#### Recorded data ####
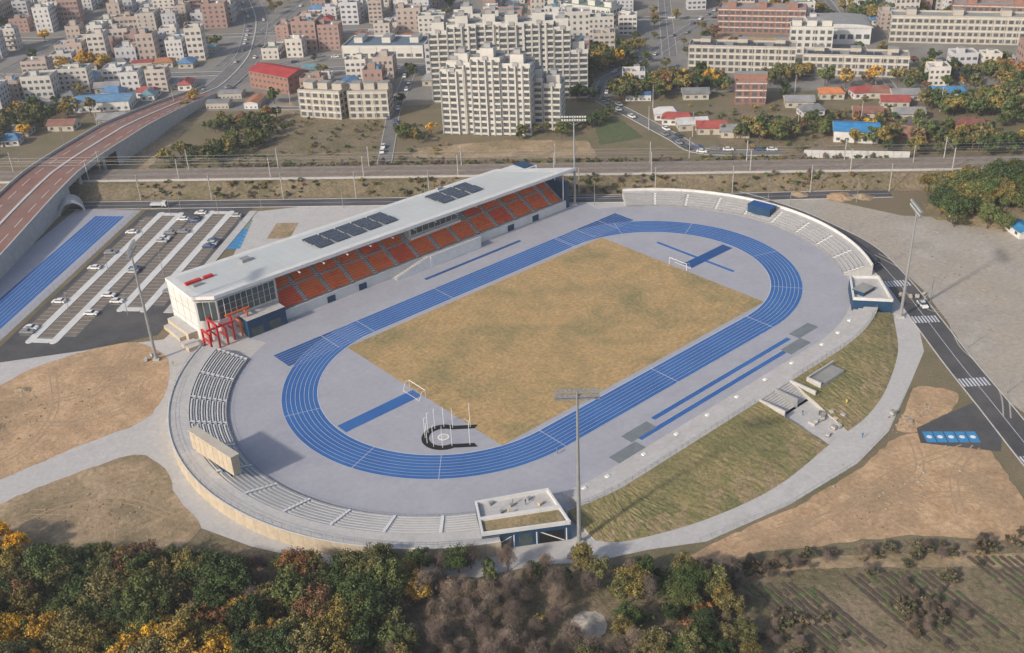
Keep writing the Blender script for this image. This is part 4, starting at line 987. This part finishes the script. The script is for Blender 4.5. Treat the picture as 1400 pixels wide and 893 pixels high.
# ------------------------------------------------------------------ haze, light, world, camera
b=MB(); b.box(-1500,2000,-1500,2000,-.5,120,'white'); hb=b.obj('atmospheric_haze')
hm=bpy.data.materials.new('haze_volume'); hm.use_nodes=True; hn=hm.node_tree; hn.nodes.clear()
ho=hn.nodes.new('ShaderNodeOutputMaterial'); hv=hn.nodes.new('ShaderNodeVolumeScatter'); hv.inputs['Color'].default_value=(.88,.92,1,1); hv.inputs['Density'].default_value=.00021; hv.inputs['Anisotropy'].default_value=.1
hn.links.new(hv.outputs[0],ho.inputs['Volume']); hb.data.materials.clear(); hb.data.materials.append(hm)
SD=Vector((-.92,.02,0)).normalized()*math.cos(math.radians(30)); SD.z=math.sin(math.radians(30))
sun=bpy.data.lights.new('sun','SUN'); sun.energy=3.5; sun.angle=math.radians(2.5); sun.color=(1,.90,.77)
so=bpy.data.objects.new('sun',sun); COL.objects.link(so); so.rotation_euler=(-SD).to_track_quat('-Z','Y').to_euler()
w=bpy.data.worlds.new('World'); scene.world=w; w.use_nodes=True; nt=w.node_tree
sk=nt.nodes.new('ShaderNodeTexSky'); sk.sky_type='NISHITA'; sk.sun_disc=False; sk.sun_elevation=math.radians(30); sk.sun_rotation=math.atan2(SD.x,SD.y); sk.dust_density=3; sk.air_density=1.0
bg=nt.nodes['Background']; nt.links.new(sk.outputs[0],bg.inputs[0]); bg.inputs[1].default_value=.15
yaw,pit,rol,f=.87099,.50743,-.04836,1440.11
F=Vector((math.cos(pit)*math.cos(yaw),math.cos(pit)*math.sin(yaw),-math.sin(pit))); Rv=Vector((math.sin(yaw),-math.cos(yaw),0)); U=Rv.cross(F)
R2=Rv*math.cos(rol)+U*math.sin(rol); U2=-Rv*math.sin(rol)+U*math.cos(rol)
cd=bpy.data.cameras.new('camera'); co=bpy.data.objects.new('camera',cd); COL.objects.link(co)
co.matrix_world=Matrix([[R2.x,U2.x,-F.x,-189.036],[R2.y,U2.y,-F.y,-202.078],[R2.z,U2.z,-F.z,153.665],[0,0,0,1]])
cd.sensor_width=36; cd.lens=f/1400*36; cd.clip_end=9000; cd.clip_start=1
scene.camera=co
scene.view_settings.view_transform='Standard'; scene.view_settings.look='None'; scene.view_settings.exposure=0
####
Quote the preceding listing precisely and completely, omitting its images.

Keep writing the Blender script for this image. This is part 4, starting at line 987. This part finishes the script. The script is for Blender 4.5. Treat the picture as 1400 pixels wide and 893 pixels high.
# ------------------------------------------------------------------ haze, light, world, camera
b=MB(); b.box(-1500,2000,-1500,2000,-.5,120,'white'); hb=b.obj('atmospheric_haze')
hm=bpy.data.materials.new('haze_volume'); hm.use_nodes=True; hn=hm.node_tree; hn.nodes.clear()
ho=hn.nodes.new('ShaderNodeOutputMaterial'); hv=hn.nodes.new('ShaderNodeVolumeScatter'); hv.inputs['Color'].default_value=(.88,.92,1,1); hv.inputs['Density'].default_value=.00021; hv.inputs['Anisotropy'].default_value=.1
hn.links.new(hv.outputs[0],ho.inputs['Volume']); hb.data.materials.clear(); hb.data.materials.append(hm)
SD=Vector((-.92,.02,0)).normalized()*math.cos(math.radians(30)); SD.z=math.sin(math.radians(30))
sun=bpy.data.lights.new('sun','SUN'); sun.energy=3.5; sun.angle=math.radians(2.5); sun.color=(1,.90,.77)
so=bpy.data.objects.new('sun',sun); COL.objects.link(so); so.rotation_euler=(-SD).to_track_quat('-Z','Y').to_euler()
w=bpy.data.worlds.new('World'); scene.world=w; w.use_nodes=True; nt=w.node_tree
sk=nt.nodes.new('ShaderNodeTexSky'); sk.sky_type='NISHITA'; sk.sun_disc=False; sk.sun_elevation=math.radians(30); sk.sun_rotation=math.atan2(SD.x,SD.y); sk.dust_density=3; sk.air_density=1.0
bg=nt.nodes['Background']; nt.links.new(sk.outputs[0],bg.inputs[0]); bg.inputs[1].default_value=.15
yaw,pit,rol,f=.87099,.50743,-.04836,1440.11
F=Vector((math.cos(pit)*math.cos(yaw),math.cos(pit)*math.sin(yaw),-math.sin(pit))); Rv=Vector((math.sin(yaw),-math.cos(yaw),0)); U=Rv.cross(F)
R2=Rv*math.cos(rol)+U*math.sin(rol); U2=-Rv*math.sin(rol)+U*math.cos(rol)
cd=bpy.data.cameras.new('camera'); co=bpy.data.objects.new('camera',cd); COL.objects.link(co)
co.matrix_world=Matrix([[R2.x,U2.x,-F.x,-189.036],[R2.y,U2.y,-F.y,-202.078],[R2.z,U2.z,-F.z,153.665],[0,0,0,1]])
cd.sensor_width=36; cd.lens=f/1400*36; cd.clip_end=9000; cd.clip_start=1
scene.camera=co
scene.view_settings.view_transform='Standard'; scene.view_settings.look='None'; scene.view_settings.exposure=0